Requirements:
Reproduce the records below exactly as given.

═══ Provided records ═══

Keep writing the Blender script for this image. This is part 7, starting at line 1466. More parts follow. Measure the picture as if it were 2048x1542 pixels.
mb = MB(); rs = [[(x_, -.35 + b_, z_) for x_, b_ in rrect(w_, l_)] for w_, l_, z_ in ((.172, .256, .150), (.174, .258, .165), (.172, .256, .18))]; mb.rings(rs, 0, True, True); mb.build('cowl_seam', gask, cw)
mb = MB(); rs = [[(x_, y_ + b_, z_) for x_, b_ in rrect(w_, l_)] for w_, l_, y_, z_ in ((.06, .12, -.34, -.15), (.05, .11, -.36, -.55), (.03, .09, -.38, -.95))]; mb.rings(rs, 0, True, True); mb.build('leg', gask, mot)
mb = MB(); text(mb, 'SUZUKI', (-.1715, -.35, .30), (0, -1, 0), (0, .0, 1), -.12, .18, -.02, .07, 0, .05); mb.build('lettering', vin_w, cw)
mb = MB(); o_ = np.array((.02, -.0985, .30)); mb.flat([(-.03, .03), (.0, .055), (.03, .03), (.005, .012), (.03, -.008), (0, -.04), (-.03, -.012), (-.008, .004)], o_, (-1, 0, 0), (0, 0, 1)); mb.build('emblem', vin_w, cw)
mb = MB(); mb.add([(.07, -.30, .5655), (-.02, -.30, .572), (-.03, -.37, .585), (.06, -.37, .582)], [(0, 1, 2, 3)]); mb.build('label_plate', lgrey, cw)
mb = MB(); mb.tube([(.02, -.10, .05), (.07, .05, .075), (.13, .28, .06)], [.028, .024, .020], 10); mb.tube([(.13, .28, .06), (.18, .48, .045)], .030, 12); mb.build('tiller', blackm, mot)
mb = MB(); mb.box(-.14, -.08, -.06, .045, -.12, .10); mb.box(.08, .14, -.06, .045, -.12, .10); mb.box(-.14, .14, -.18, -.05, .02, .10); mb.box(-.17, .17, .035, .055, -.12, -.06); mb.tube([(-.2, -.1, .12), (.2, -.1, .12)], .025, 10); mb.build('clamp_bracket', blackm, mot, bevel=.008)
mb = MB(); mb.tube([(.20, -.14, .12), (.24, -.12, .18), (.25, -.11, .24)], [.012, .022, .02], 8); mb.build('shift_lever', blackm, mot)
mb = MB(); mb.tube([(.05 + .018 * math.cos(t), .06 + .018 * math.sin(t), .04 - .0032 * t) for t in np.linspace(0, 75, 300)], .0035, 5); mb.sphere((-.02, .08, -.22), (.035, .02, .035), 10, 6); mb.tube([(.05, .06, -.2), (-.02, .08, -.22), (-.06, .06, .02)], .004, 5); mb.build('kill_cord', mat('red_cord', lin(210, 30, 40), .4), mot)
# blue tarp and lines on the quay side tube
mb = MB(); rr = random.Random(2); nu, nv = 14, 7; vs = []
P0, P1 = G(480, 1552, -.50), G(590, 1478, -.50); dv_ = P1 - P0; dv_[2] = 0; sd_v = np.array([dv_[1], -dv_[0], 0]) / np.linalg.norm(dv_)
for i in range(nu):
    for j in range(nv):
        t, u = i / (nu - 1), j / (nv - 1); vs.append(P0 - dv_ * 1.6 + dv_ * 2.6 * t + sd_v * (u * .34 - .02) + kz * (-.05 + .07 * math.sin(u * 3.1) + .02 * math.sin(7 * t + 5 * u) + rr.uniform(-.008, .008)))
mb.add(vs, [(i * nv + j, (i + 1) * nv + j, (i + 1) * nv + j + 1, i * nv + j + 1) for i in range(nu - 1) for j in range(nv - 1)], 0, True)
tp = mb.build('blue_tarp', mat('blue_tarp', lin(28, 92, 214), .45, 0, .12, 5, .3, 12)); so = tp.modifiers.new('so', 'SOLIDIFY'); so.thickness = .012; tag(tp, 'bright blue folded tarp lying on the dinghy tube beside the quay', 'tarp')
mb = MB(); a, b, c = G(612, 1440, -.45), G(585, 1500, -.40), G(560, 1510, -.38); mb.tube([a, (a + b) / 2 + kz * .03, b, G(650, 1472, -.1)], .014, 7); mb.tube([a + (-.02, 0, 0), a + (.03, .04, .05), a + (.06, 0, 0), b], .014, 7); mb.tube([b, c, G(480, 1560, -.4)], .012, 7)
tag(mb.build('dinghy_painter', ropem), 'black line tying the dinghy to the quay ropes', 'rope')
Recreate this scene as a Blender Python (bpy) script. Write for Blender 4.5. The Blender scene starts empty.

═══

Task response:
Keep writing the Blender script for this image. This is part 7, starting at line 1466. More parts follow. Measure the picture as if it were 2048x1542 pixels.
mb = MB(); rs = [[(x_, -.35 + b_, z_) for x_, b_ in rrect(w_, l_)] for w_, l_, z_ in ((.172, .256, .150), (.174, .258, .165), (.172, .256, .18))]; mb.rings(rs, 0, True, True); mb.build('cowl_seam', gask, cw)
mb = MB(); rs = [[(x_, y_ + b_, z_) for x_, b_ in rrect(w_, l_)] for w_, l_, y_, z_ in ((.06, .12, -.34, -.15), (.05, .11, -.36, -.55), (.03, .09, -.38, -.95))]; mb.rings(rs, 0, True, True); mb.build('leg', gask, mot)
mb = MB(); text(mb, 'SUZUKI', (-.1715, -.35, .30), (0, -1, 0), (0, .0, 1), -.12, .18, -.02, .07, 0, .05); mb.build('lettering', vin_w, cw)
mb = MB(); o_ = np.array((.02, -.0985, .30)); mb.flat([(-.03, .03), (.0, .055), (.03, .03), (.005, .012), (.03, -.008), (0, -.04), (-.03, -.012), (-.008, .004)], o_, (-1, 0, 0), (0, 0, 1)); mb.build('emblem', vin_w, cw)
mb = MB(); mb.add([(.07, -.30, .5655), (-.02, -.30, .572), (-.03, -.37, .585), (.06, -.37, .582)], [(0, 1, 2, 3)]); mb.build('label_plate', lgrey, cw)
mb = MB(); mb.tube([(.02, -.10, .05), (.07, .05, .075), (.13, .28, .06)], [.028, .024, .020], 10); mb.tube([(.13, .28, .06), (.18, .48, .045)], .030, 12); mb.build('tiller', blackm, mot)
mb = MB(); mb.box(-.14, -.08, -.06, .045, -.12, .10); mb.box(.08, .14, -.06, .045, -.12, .10); mb.box(-.14, .14, -.18, -.05, .02, .10); mb.box(-.17, .17, .035, .055, -.12, -.06); mb.tube([(-.2, -.1, .12), (.2, -.1, .12)], .025, 10); mb.build('clamp_bracket', blackm, mot, bevel=.008)
mb = MB(); mb.tube([(.20, -.14, .12), (.24, -.12, .18), (.25, -.11, .24)], [.012, .022, .02], 8); mb.build('shift_lever', blackm, mot)
mb = MB(); mb.tube([(.05 + .018 * math.cos(t), .06 + .018 * math.sin(t), .04 - .0032 * t) for t in np.linspace(0, 75, 300)], .0035, 5); mb.sphere((-.02, .08, -.22), (.035, .02, .035), 10, 6); mb.tube([(.05, .06, -.2), (-.02, .08, -.22), (-.06, .06, .02)], .004, 5); mb.build('kill_cord', mat('red_cord', lin(210, 30, 40), .4), mot)
# blue tarp and lines on the quay side tube
mb = MB(); rr = random.Random(2); nu, nv = 14, 7; vs = []
P0, P1 = G(480, 1552, -.50), G(590, 1478, -.50); dv_ = P1 - P0; dv_[2] = 0; sd_v = np.array([dv_[1], -dv_[0], 0]) / np.linalg.norm(dv_)
for i in range(nu):
    for j in range(nv):
        t, u = i / (nu - 1), j / (nv - 1); vs.append(P0 - dv_ * 1.6 + dv_ * 2.6 * t + sd_v * (u * .34 - .02) + kz * (-.05 + .07 * math.sin(u * 3.1) + .02 * math.sin(7 * t + 5 * u) + rr.uniform(-.008, .008)))
mb.add(vs, [(i * nv + j, (i + 1) * nv + j, (i + 1) * nv + j + 1, i * nv + j + 1) for i in range(nu - 1) for j in range(nv - 1)], 0, True)
tp = mb.build('blue_tarp', mat('blue_tarp', lin(28, 92, 214), .45, 0, .12, 5, .3, 12)); so = tp.modifiers.new('so', 'SOLIDIFY'); so.thickness = .012; tag(tp, 'bright blue folded tarp lying on the dinghy tube beside the quay', 'tarp')
mb = MB(); a, b, c = G(612, 1440, -.45), G(585, 1500, -.40), G(560, 1510, -.38); mb.tube([a, (a + b) / 2 + kz * .03, b, G(650, 1472, -.1)], .014, 7); mb.tube([a + (-.02, 0, 0), a + (.03, .04, .05), a + (.06, 0, 0), b], .014, 7); mb.tube([b, c, G(480, 1560, -.4)], .012, 7)
tag(mb.build('dinghy_painter', ropem), 'black line tying the dinghy to the quay ropes', 'rope')
Recreate this scene as a Blender Python (bpy) script. Write for Blender 4.5. The Blender scene starts empty.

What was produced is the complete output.